Com os avanços dos Aliados a leste e a ocidente, o regime nazi priorizou a destruição de provas dos crimes cometidos, o desmantelamento de campos (ou parte deles, como as câmaras de gás) e a evacuação dos campos nas regiões ocupadas, o que levou à transferência de muitos milhares de prisioneiros, nas terríveis “Marchas da Morte”, para campos em zonas mais centrais do Reich – com dezenas de milhares a morrer nesse percurso e dezenas de milhares deixados para trás.
Durante o Terceiro Reich, estima-se que os nazis e os seus aliados terão utilizado mais de 44 mil locais para aprisionar opositores e/ou outras pessoas indesejadas, entre guetos, campos e outros locais de detenção. Subordinados aos cerca de 25 campos principais, estima-se que existiram cerca de 1200 campos-satélite. A expressão “campos de concentração” tem uma amplitude semântica bastante lata e engloba vários tipos de campos coordenados pelo IKL: campos de prisão preventiva (Schutzhaftlager), campos de trânsito (Durchgangslager), campos de trabalho (Arbeitslager), campos de trabalho para judeus (Judenarbeitslager), campos de trabalhos forçados (Zwangsarbeitslager), campos de educação pelo trabalho (Arbeitserziehungslager), campos para prisioneiros civis (Zivilgefangenenlager) e campos especiais (Sonderlager). Pela diferente administração e pela natureza radicalmente diferente, os campos de extermínio (ou centros de morte) não devem ser considerados campos de concentração. Pela sua especificidade, há outros campos difíceis de categorizar, como Theresienstadt, que foi simultaneamente gueto e campo utilizado para vários fins. Os períodos de atividade, dimensão e operações conduzidas nos campos foram muito variados – a regra geral foi a violência extrema, muitas vezes arbitrária, a brutalidade da exploração laboral, a extrema falta de alimentos e a ausência de condições sanitárias – enfim, o clima de terror e a desumanização de milhões de seres humanos.
Referências
Benz, Wolfgang; Distel, Barbara (orgs.) (2005-2009), Der Ort des Terrors. Geschichte der nationalsozialistischen Konzentrationslager. Volumes 1-9. München: C. H. Beck.

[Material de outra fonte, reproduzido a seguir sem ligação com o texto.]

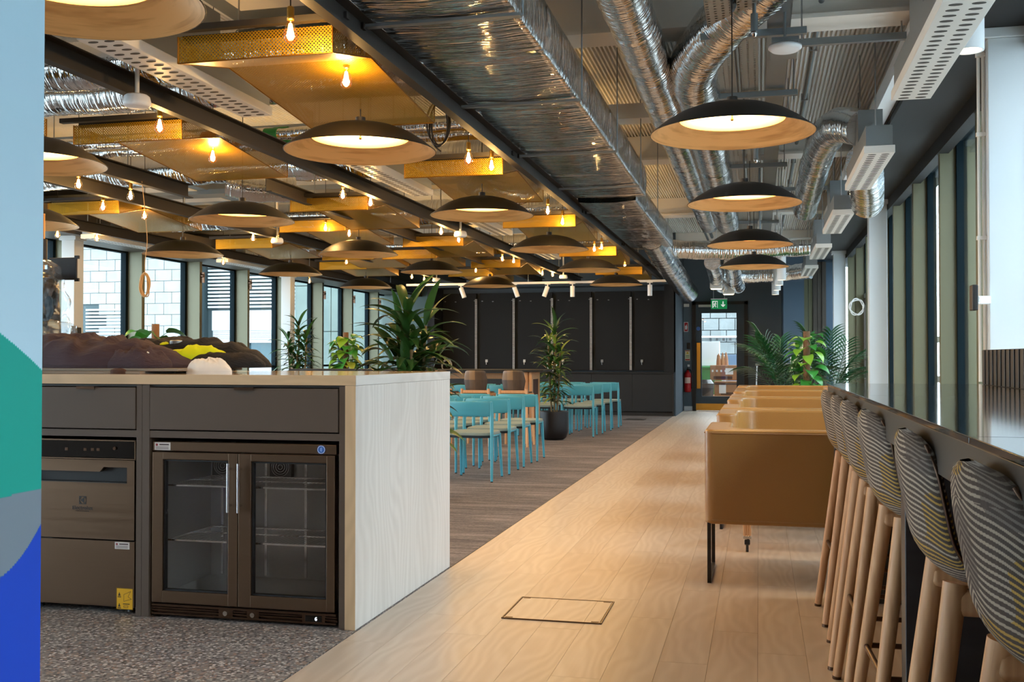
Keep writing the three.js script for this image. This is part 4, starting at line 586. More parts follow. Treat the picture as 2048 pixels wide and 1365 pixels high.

Caplan, Jane; Wachsmann, Nikolaus (orgs.) (2010), Concentration Camps in Nazi Germany: The New Histories. London; New York, NY: Routledge.
Megargee, Geoffrey P. (org.) (2009-2022), The United States Holocaust Memorial Museum Encyclopedia of Camps and Ghettos, 1933-1945. Volumes I-IV. Bloomington, IN: Indiana University Press [serão publicados mais três volumes].
Stone, Dan (2019), Concentration Camps: A Very Short Introduction. Oxford: Oxford University Press.
Wachsmann, Nikolaus (2015), KL: A História dos Campos de Concentração Nazis. Trad. Miguel Mata. Alfragide: Dom Quixote.